Tunneling has officially started on the downtown segment of the 15.6-kilometre long transit line, announced Premier Doug Ford.
“If we don’t act now, too many people are wasting time in traffic,” he said at Thursday’s news conference.
This marks a “historic moment” for Toronto and will eventually bring rapid transit access to nearly 230,000 residents, said Mayor Olivia Chow.
Two tunneling machines will dig 40 metres underground from Exhibition Station in the west toward the Don Yard, near Lakeshore Boulevard and the Don Valley Parkway, said a news release from the province.
The Ontario Line, which will also have above ground sections, is planned to run between 15 stations and more than 40 transit connections.
Toronto Mayor Olivia Chow and Premier Doug Ford took part in a news conference Thursday to announce the start of tunneling for the downtown segment of the Ontario Line. (Keith Burgess/CBC)
Ontario Minister of Transportation Prabmeet Sarkaria said work is already happening “right across the line.”
That includes the elevated sections that will stretch from Don Valley Parkway to Thorncliffe Park stations, as well as connecting to the city’s Pape Village neighbourhood for the first time, he said.
The line is expected to open in the “early 2030s,” according to Metrolinx CEO Michael Lindsay.
He said despite tunneling taking place, it doesn’t yet mark the start of “major construction progress on the project.”
“The complexity of this job is tremendous,” said Lindsay, adding the downtown tunneling work is near an existing rail line “that has to keep providing service.”
WATCH | Experts warn digging through the downtown core won’t be easy:
What’s happening with the Ontario Line?
Construction is progressing on Toronto’s Ontario Line, with excavation now complete at the future King–Bathurst station. With five years until the projected opening, experts hope lessons from the Eglinton Crosstown LRT will keep the project on track, but warn that digging through a densely built downtown core won’t be easy.

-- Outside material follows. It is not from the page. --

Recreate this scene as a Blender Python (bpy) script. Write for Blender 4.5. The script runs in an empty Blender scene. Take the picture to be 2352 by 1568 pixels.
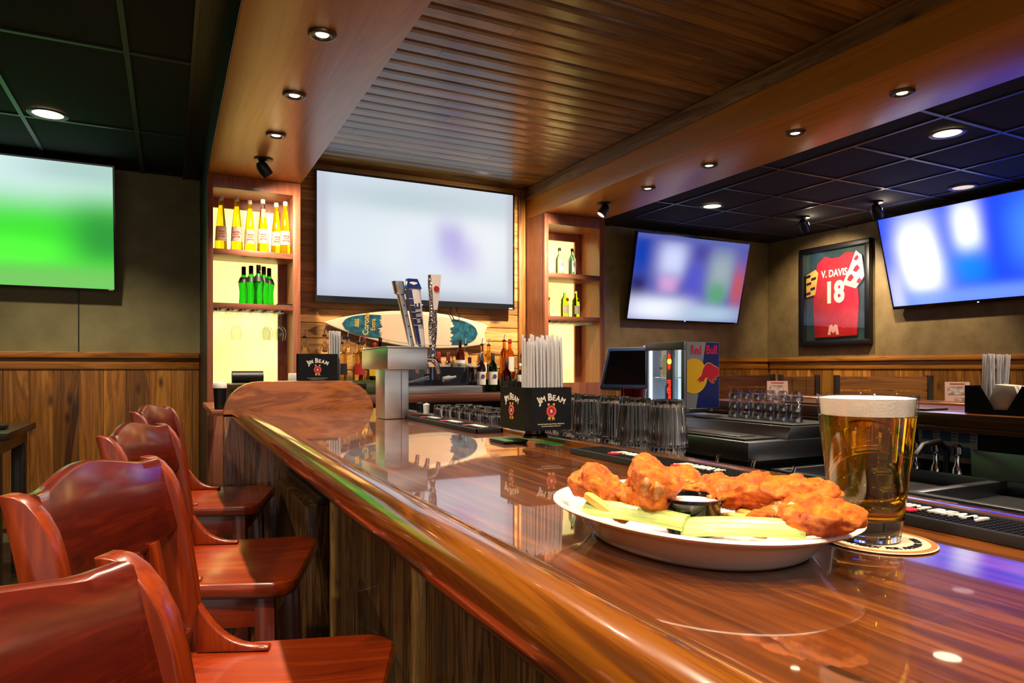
import bpy, bmesh, math, random
from mathutils import Vector, Matrix, Euler, noise
R = math.radians
sc = bpy.context.scene
COL = sc.collection
random.seed(7)

# ------------------------------------------------------------------ camera and view
F_PX = 1568.0
cam_d = bpy.data.cameras.new('camera')
cam = bpy.data.objects.new('camera', cam_d)
COL.objects.link(cam)
cam_d.sensor_width = 36.0
cam_d.lens = F_PX * 36.0 / 2352.0
cam_d.shift_y = (846.0 - 784.0) / 2352.0
cam_d.clip_start = 0.02
YAW = math.atan(788.0 / 1568.0)
cam.location = (0, 0, 1.24)
cam.rotation_euler = (R(90), 0, -YAW)
sc.camera = cam
sc.view_settings.view_transform = 'Standard'
sc.view_settings.look = 'None'
sc.view_settings.gamma = 1.0
sc.view_settings.exposure = 1.0
sc.view_settings.use_curve_mapping = False
cy = sc.cycles
cy.max_bounces = 10
cy.diffuse_bounces = 3
cy.glossy_bounces = 4
cy.transmission_bounces = 9
cy.transparent_max_bounces = 8
cy.caustics_reflective = False
cy.caustics_refractive = True
cy.sample_clamp_indirect = 4.0
cy.use_denoising = True
cy.use_adaptive_sampling = True
cy.adaptive_threshold = .025

# ------------------------------------------------------------------ materials
def lin(c):
    return tuple(((x / 255.0) / 12.92 if x / 255.0 <= 0.04045 else ((x / 255.0 + 0.055) / 1.055) ** 2.4) for x in c)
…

All levels of government pitching in for project
Ford said “unbelievable” progress is being made to expand transit in the GTA.
The federal government has put $4 billion towards the Ontario Line project, which is its largest transit spend in the GTA, said federal Minister Evan Solomon, who oversees artificial intelligence innovation and federal economic development for Southern Ontario.
“When governments work together, we build together and we build fast,” he said.
Solomon added that these transit projects aren’t just about getting people from point A to point B, but about addressing the time and money residents spend commuting.